> **YOUR OBJECTIVE**
Go through the listing below and list every line with "scene".

━━━━━ DATA SECTION

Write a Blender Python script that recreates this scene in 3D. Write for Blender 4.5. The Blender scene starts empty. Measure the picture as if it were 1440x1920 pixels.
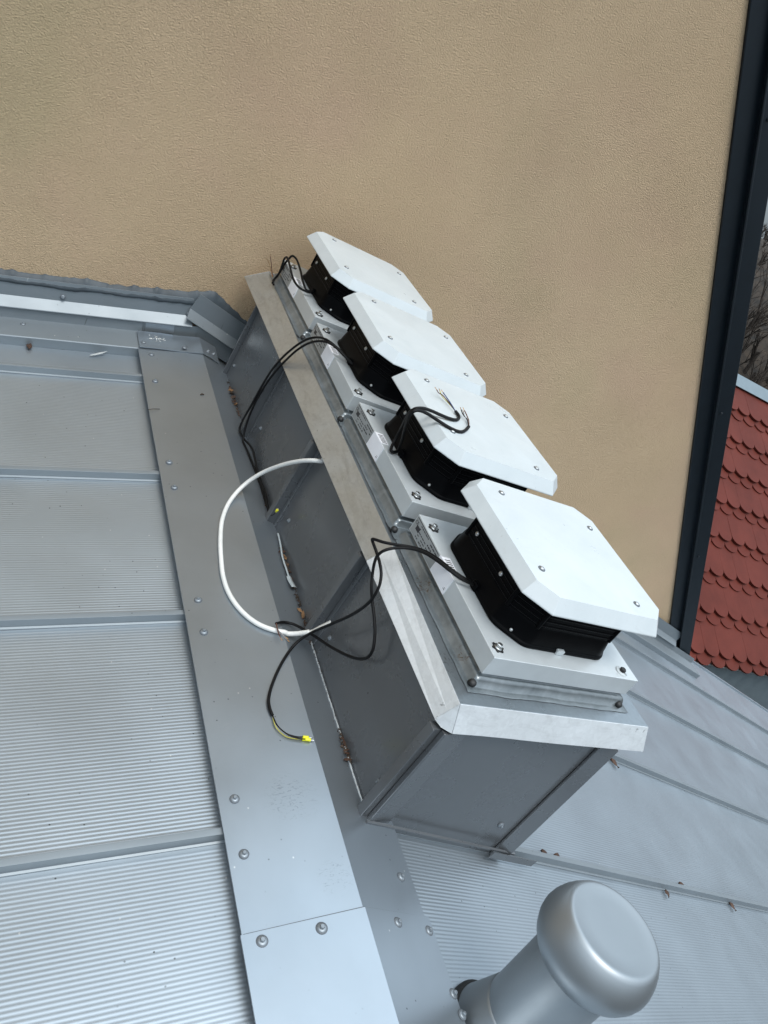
import bpy, bmesh, math, random
from mathutils import Vector, Matrix, noise
random.seed(7)
PI = math.pi
scene = bpy.context.scene
COL = scene.collection

# ------------------------------------------------------------------ helpers
class MB:
    """collects vertices and faces, then links them as ONE mesh object"""
    def __init__(s):
        s.v = []; s.f = []; s.mi = []; s.sm = []
    def add(s, verts, faces, mi=0, smooth=False):
        o = len(s.v)
        s.v += [tuple(p) for p in verts]
        for f in faces:
            s.f.append([i + o for i in f]); s.mi.append(mi); s.sm.append(smooth)
        return s
    def box(s, x0, x1, y0, y1, z0, z1, mi=0):
        v = [(x0,y0,z0),(x1,y0,z0),(x1,y1,z0),(x0,y1,z0),(x0,y0,z1),(x1,y0,z1),(x1,y1,z1),(x0,y1,z1)]
        return s.add(v, [(0,3,2,1),(4,5,6,7),(0,1,5,4),(1,2,6,5),(2,3,7,6),(3,0,4,7)], mi)
    def hexa(s, bottom, top, mi=0):
        """box between two quads"""
        return s.add(list(bottom)+list(top), [(0,3,2,1),(4,5,6,7),(0,1,5,4),(1,2,6,5),(2,3,7,6),(3,0,4,7)], mi)
    def prism(s, poly, z0, z1, mi=0, f=None, cap0=True):
        n = len(poly)
        v = [(x,y,z0) for x,y in poly] + [(x,y,z1) for x,y in poly]
        fs = [(i,(i+1)%n,(i+1)%n+n,i+n) for i in range(n)] + [tuple(range(n,2*n))]
        if cap0: fs.append(tuple(range(n-1,-1,-1)))
        if f: v = [f(*p) for p in v]
        return s.add(v, fs, mi)
    def loft(s, rings, mi=0, smooth=False, cap0=True, cap1=True):
        n = len(rings[0]); v = [p for r in rings for p in r]; fs = []
        for k in range(len(rings)-1):
            for i in range(n):
                a = k*n+i; b = k*n+(i+1)%n
                fs.append((a,b,b+n,a+n))
        if cap0: fs.append(tuple(range(n-1,-1,-1)))
        if cap1: fs.append(tuple(range((len(rings)-1)*n, len(rings)*n)))
        return s.add(v, fs, mi, smooth)
    def lathe(s, prof, seg=32, mi=0, smooth=True, c=(0,0,0), frame=None, cap0=True, cap1=True):
        rings = []
        for r, z in prof:
            ring = []
            for k in range(seg):
                a = 2*PI*k/seg
                p = Vector((r*math.cos(a), r*math.sin(a), z))
                if frame: p = frame @ p
                ring.append(tuple(p + Vector(c)))
            rings.append(ring)
        return s.loft(rings, mi, smooth, cap0, cap1)
    def sheet(s, grid, mi=0, smooth=False):
        """grid[r][c] of points"""
        R = len(grid); Cn = len(grid[0]); v = [p for r in grid for p in r]
        fs = [(i*Cn+j, i*Cn+j+1, (i+1)*Cn+j+1, (i+1)*Cn+j) for i in range(R-1) for j in range(Cn-1)]
        return s.add(v, fs, mi, smooth)
    def tube(s, pts, r, seg=10, mi=0, caps=True, sub=7, clamp=None):
        P = spline(pts, sub)
        if clamp: P = [clamp(p, r) for p in P]
        n = len(P); rings = []
        t = (P[1]-P[0]).normalized()
        up = Vector((0,0,1)) if abs(t.z) < .9 else Vector((1,0,0))
        nrm = (up - t*up.dot(t)).normalized()
        for i, p in enumerate(P):
            if i == 0: d = P[1]-P[0]
            elif i == n-1: d = P[-1]-P[-2]
            else: d = P[i+1]-P[i-1]
            if d.length < 1e-9: d = t
            t = d.normalized()
            nrm = (nrm - t*nrm.dot(t))
            nrm = nrm.normalized() if nrm.length > 1e-6 else t.orthogonal().normalized()
            bn = t.cross(nrm)
            rr = r(i/(n-1)) if callable(r) else r
            rings.append([tuple(p + nrm*rr*math.cos(2*PI*k/seg) + bn*rr*math.sin(2*PI*k/seg)) for k in range(seg)])
        return s.loft(rings, mi, True, caps, caps)
    def build(s, name, mats, parent=None, bevel=0, seg=2, loc=None, angle=35, local=False):
        """mats: material or list. vertices are world coordinates unless local=True"""
        me = bpy.data.meshes.new(name)
        v = s.v
        me.from_pydata(v, [], s.f)
        mats = mats if isinstance(mats, (list, tuple)) else [mats]
        for m in mats: me.materials.append(m)
        me.polygons.foreach_set('material_index', s.mi)
        me.polygons.foreach_set('use_smooth', s.sm)
        me.validate(); me.update()
        bm = bmesh.new(); bm.from_mesh(me)
        bmesh.ops.recalc_face_normals(bm, faces=bm.faces)
        bm.to_mesh(me); bm.free()
        o = bpy.data.objects.new(name, me); COL.objects.link(o)
        if parent is not None:
            o.parent = parent
            if not local:
                root = parent
                off = Vector((0,0,0))
                while root is not None:
                    off += root.location; root = root.parent
                o.location = -off
        if bevel:
            m = o.modifiers.new('edge', 'BEVEL'); m.width = bevel; m.segments = seg
            m.limit_method = 'ANGLE'; m.angle_limit = math.radians(angle); m.harden_normals = False
            me.polygons.foreach_set('use_smooth', [True]*len(me.polygons))
            w = o.modifiers.new('shade', 'WEIGHTED_NORMAL'); w.keep_sharp = True
        return o

def spline(pts, sub=7):
    P = [Vector(p) for p in pts]
    if len(P) < 3: 
        return [P[0].lerp(P[-1], k/4) for k in range(5)]
    out = []
    for i in range(len(P)-1):
        p0 = P[max(i-1,0)]; p1 = P[i]; p2 = P[i+1]; p3 = P[min(i+2,len(P)-1)]
        for k in range(sub):
            t = k/sub
            # centripetal-ish: plain Catmull-Rom with tension
            m1 = (p2-p0)*.5; m2 = (p3-p1)*.5
            L = (p2-p1).length
            if m1.length > 1.4*L: m1 = m1.normalized()*1.4*L
            if m2.length > 1.4*L: m2 = m2.normalized()*1.4*L
            a = 2*t**3-3*t**2+1; b = t**3-2*t**2+t; c = -2*t**3+3*t**2; d = t**3-t**2
            out.append(p1*a + m1*b + p2*c + m2*d)
    out.append(P[-1])
    return out

def smooth_path(pts, it=1):
    P = [Vector(p) for p in pts]
    for _ in range(it):
        P = [P[0]] + [P[i]*.5 + (P[i-1]+P[i+1])*.25 for i in range(1,len(P)-1)] + [P[-1]]
    return P

def empty(name, loc, label, cat, group=None, kind=None):
    o = bpy.data.objects.new(name, None); COL.objects.link(o)
    o.location = loc; o.empty_display_size = .1
    return tag(o, label, cat, group, kind)
def tag(o, label=None, cat=None, group=None, kind=None):
    if label: o['label'] = label
    if cat: o['category'] = cat
    if group: o['group'] = group
    if kind: o['kind'] = kind
    return o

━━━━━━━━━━

> **RESULT FOR THIS EXERCISE**
Write a Blender Python script that recreates this scene in 3D. Write for Blender 4.5. The Blender scene starts empty. Measure the picture as if it were 1440x1920 pixels.
scene = bpy.context.scene
COL = scene.collection